The Great Communicators? It is to LOL!

I have mentioned in a past blog the amount of time I spend writing and answering email on an average day (one hour for four or five email accounts) and what a great tool it is for freeway flyers. Messages from the colleges for whom I teach, including other faculty members and administrators, often convey important information. Messages from some college students, however, require that I translate, punctuate, and meditate over their possible meanings.

A recent email from a student is shown below exactly as I received it. The student is in a freshman composition class I am teaching this summer. Although we are several weeks into the course, I am thinking of restructuring it to include a unit on effective emails. The message says:

hello carol i was just emailing you to see if you recieved my rough draft please email to let me know. im still waiting on my books to come so i will have to coppy the pages out of someone else to keep up with the work. i hope im not to much behind, my so have been really sick so thats why i didnt attend class last week. he is doing well now and i won’t be missing anymore days. if its any work i can make up i will gradly appreciate it if not do you give out any extra credit assognments. i did very well least semester and i dont wont to mess up this semester, so any of your help will be nice. thank you and have a nice day

In my effective email unit, I will remind the students that communication is the main goal and certain aspects of grammar and punctuation aid in reaching that goal. Capitalizing words, using end punctuation, checking for correct spelling and making sure sentences are neither fragments nor run-ons is helpful. I realize that if I would like to receive emails that are easy to read and make sense of, and that communicate well, I will have to be prepared to teach students how it is done.

We have seen several studies that state that today’s teens and young adults write more than ever. Certainly, they are texting more than ever; a study by Pew Internet & American Life Project says the average teen sends from 1,500 to 6,000 texts a month, averaging from 50 to 200 texts per day. http://technologizer.com/2010/04/20/teens-texting-more-than-ever/ According to the study, 60 per cent of teens do not think of electronic communication as writing. Yet, fears of parents and members of institutions of higher learning that texting is ruining their writing is unfounded according to a previous study from 2006.

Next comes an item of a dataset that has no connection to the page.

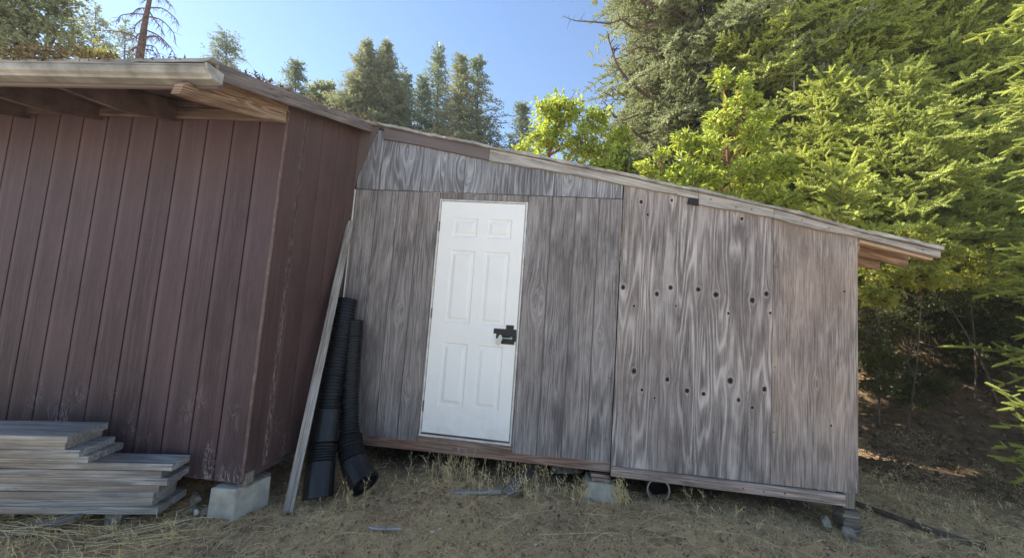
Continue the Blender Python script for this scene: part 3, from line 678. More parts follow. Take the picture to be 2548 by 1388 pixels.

According to this Cambridge University study, the writing quality has improved. They acknowledge, however, tht students tend to use more abbreviations in regular academic writing, use more non-standard English in written exams, and use more slang and informal usage.  So, they may be writing more, but are they writing better?

Other questions worth asking include these: if this writing evolution is happening naturally, then do we need to accept that it is just part of how communication and language can change? Am I, for example, just being too uptight (I know, I dated myself with that expression) about things that don’t matter? Is the message the most important thing, not the delivery or the medium? I’m not sure, but when I read the student’s email one more time, I think about how I struggled to find the meaning of the message and how the delivery, in this case, hindered the communication process.